Oct. 29, 2004 – Head Start has just received $5.4 million, the second installment in its $7.5 million in federal funding, for this school year. The Human Services Department got the first $2.1 million at the start of Head Start's Sept. 1 to Aug. 31 fiscal year. Another bit of good news is that the enrollment for the program is down. A Human Services official contributes this to a declining birth rate and more parents being employed.
The money from the U.S. Department of Health and Human Services funds the entire Head Start program. Monife Stout, Human Services spokesman, said Friday that $94,152 of the $2.1 million pays for training Head Start teachers, assistant teachers, nutritional staff, and managers.
"The training includes upgrading skills and training on new Head Start regulations and procedures," Stout said.
She said those regulations and procedures come from Health and Human Services. The training means that Head Start staff across the country operates on the same page.
A portion of the $94,152 went for quality improvement training for teachers and assistant teachers as well as new classroom curriculum.

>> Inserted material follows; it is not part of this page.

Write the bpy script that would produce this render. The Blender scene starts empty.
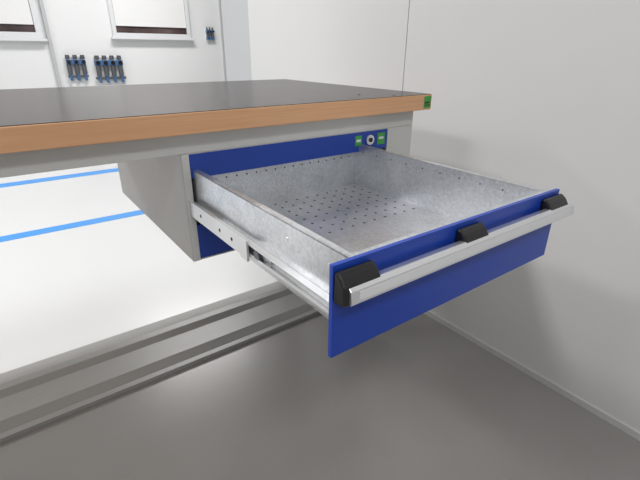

The remainder of the $2.1 million along with the $5.4 million received in September covers Head Start operational expenses. They include nutritional programs, social services, maintenance for Head Start centers, and teachers' salaries.
Stout said Head Start serves 894 children across the territory. This is down from 1,113 in 2003, which is actually good news.
"The birth rate is declining and more parents are employed," Stout said.
She said when parents get jobs that earn them more than the Head Start income guidelines; their children are no longer eligible for Head Start.
Additionally, some programs cut their sessions from two to one a day, which further reduced the number of children served.